Yesterday, President Museveni’s spokesperson, Mr Tamale Mirundi, dismissed the call as “rubbish.” “President Museveni is still in power because he has things to do and even before he came to power, he was a busy man but for the love of the country, he took on the struggle to champion for democratic rule,” Mr Mirundi said.

“Uganda is a sovereign state and has never been a colony of the US so we cannot do as they please. Why don’t they ask the same question to the Queen of England because in the UK constitution there is a provision that she/he can abdicate and do other things?”

Ms Thomas-Greenfield said this is a conversation they will continue to have with leaders.
Sudanese communications billionaire Mo Ibrahim in 2007 started a $5 million retirement prize fund for democratically-elected leaders who step down after their constitutionally mandated terms and demonstrated excellence in office. So far, only three ex-presidents have received the prize.

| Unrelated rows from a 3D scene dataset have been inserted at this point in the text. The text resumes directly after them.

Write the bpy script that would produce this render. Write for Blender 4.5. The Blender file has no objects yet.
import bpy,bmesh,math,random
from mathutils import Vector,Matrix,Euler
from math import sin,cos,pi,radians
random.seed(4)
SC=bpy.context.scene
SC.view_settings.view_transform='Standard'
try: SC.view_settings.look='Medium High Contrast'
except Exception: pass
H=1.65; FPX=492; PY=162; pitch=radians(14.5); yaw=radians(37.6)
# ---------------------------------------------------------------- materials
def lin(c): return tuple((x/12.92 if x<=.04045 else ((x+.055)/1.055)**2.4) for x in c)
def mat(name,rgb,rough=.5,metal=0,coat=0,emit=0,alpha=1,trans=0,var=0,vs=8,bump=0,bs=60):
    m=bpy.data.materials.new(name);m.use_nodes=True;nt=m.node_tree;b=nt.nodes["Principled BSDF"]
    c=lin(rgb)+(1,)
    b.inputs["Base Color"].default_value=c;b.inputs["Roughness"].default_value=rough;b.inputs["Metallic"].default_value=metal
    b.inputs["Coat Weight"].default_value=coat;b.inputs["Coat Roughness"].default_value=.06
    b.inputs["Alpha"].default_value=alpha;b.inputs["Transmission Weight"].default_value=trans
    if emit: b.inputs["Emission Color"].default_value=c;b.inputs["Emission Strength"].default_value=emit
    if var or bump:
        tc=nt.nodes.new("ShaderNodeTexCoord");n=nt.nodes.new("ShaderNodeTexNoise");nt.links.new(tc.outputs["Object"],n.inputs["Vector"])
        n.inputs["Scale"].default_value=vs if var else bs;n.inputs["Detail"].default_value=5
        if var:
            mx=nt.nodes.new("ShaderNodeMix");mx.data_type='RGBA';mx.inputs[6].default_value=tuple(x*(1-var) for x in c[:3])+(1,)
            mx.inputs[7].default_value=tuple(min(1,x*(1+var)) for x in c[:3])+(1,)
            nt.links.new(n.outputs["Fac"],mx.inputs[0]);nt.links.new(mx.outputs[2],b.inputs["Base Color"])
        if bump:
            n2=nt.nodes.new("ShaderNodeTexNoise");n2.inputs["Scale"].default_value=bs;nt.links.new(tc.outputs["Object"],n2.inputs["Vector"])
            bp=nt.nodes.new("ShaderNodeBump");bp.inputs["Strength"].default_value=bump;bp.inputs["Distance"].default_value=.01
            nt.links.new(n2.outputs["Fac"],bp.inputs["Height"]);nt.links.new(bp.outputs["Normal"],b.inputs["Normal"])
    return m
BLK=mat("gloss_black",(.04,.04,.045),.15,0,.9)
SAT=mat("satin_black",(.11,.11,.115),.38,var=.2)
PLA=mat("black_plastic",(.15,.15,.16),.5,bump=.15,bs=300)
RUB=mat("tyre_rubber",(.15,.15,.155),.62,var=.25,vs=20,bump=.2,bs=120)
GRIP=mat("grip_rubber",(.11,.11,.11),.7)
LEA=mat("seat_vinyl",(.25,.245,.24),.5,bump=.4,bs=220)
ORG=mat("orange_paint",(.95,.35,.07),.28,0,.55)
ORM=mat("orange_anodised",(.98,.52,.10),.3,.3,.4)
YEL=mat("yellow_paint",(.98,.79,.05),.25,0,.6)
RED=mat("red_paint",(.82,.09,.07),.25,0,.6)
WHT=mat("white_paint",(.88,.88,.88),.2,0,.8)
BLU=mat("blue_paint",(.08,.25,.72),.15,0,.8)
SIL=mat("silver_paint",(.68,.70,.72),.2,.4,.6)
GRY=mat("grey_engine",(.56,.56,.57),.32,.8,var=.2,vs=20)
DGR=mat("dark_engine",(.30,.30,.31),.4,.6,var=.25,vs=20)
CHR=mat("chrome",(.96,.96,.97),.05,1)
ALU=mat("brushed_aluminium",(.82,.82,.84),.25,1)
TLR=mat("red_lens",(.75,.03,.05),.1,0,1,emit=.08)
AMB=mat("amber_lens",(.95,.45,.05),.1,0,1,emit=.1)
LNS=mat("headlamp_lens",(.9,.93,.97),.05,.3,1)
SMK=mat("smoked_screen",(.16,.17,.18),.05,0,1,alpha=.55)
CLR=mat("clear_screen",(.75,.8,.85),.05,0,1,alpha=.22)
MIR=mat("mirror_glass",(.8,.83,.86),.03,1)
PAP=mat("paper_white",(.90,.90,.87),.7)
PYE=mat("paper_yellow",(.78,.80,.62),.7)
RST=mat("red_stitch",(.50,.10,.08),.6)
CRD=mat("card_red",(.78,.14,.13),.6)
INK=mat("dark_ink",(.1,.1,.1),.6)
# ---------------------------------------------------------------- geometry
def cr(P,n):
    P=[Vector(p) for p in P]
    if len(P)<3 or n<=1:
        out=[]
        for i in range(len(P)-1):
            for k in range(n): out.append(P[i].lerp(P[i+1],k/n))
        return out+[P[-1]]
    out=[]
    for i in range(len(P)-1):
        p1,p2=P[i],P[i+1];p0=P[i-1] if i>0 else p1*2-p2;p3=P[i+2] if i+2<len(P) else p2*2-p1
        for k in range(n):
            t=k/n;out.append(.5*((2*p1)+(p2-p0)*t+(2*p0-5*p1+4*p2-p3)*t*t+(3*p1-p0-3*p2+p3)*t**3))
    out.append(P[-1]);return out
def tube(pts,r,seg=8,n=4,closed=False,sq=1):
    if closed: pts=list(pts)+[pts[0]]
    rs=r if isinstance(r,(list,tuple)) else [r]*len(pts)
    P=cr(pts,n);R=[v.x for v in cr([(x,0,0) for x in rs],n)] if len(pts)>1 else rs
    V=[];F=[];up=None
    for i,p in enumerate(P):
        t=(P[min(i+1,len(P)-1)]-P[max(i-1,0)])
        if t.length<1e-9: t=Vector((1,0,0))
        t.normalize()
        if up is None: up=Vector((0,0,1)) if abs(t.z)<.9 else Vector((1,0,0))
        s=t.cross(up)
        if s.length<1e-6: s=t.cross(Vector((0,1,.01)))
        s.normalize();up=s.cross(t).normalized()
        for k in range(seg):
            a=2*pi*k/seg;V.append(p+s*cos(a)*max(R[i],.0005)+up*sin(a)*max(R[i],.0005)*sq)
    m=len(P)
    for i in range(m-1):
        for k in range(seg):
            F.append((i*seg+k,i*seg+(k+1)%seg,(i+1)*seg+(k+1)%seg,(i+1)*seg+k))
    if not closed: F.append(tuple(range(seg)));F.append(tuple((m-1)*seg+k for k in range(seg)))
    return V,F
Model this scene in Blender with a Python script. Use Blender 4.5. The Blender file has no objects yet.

Meeting Ugandans living in the US in 2007, President Museveni said he did not need a cash inducement to retire.
“If you are used to poor leaders, I am not one of them. You better come and visit me. I do not need money to leave power. Therefore, I cannot be a candidate, (for Mo Ibrahim Prize),” Mr Museveni told the meeting at the Mayflower Hotel in Washington DC.

Asked of Washington’s current stance towards Uganda in light of earlier developments such as shutdown of media houses, the anti-gays law and the Public Order Management Act, Ms Thomas-Greenfield said they will continue working in areas where cooperation is already ongoing and engage government where they have concerns.

Commenting on the rationale of choice of African countries recently visited by President Barack Obama and Secretary of State John Kerry, Ms Thomas-Greenfield said Mr Obama had visited countries like Ghana which are exemplary while Mr Kerry went to the likes of DR Congo and Ethiopia because they have been improving.

“We went to DRC because we actually see – again, if I can use the phrase – we saw light at the end of the tunnel. The defeat of M23, the signing of the Nairobi agreements, the efforts to find a solution to provide support to the people of eastern DRC – these are all positive signs that we wanted to encourage, we wanted to support.”

On South Sudan, she warned that President Salva Kiir and his political foe Dr Riek Machar would be held personally liable if the peace pact signed in Addis Ababa a week ago fails to hold.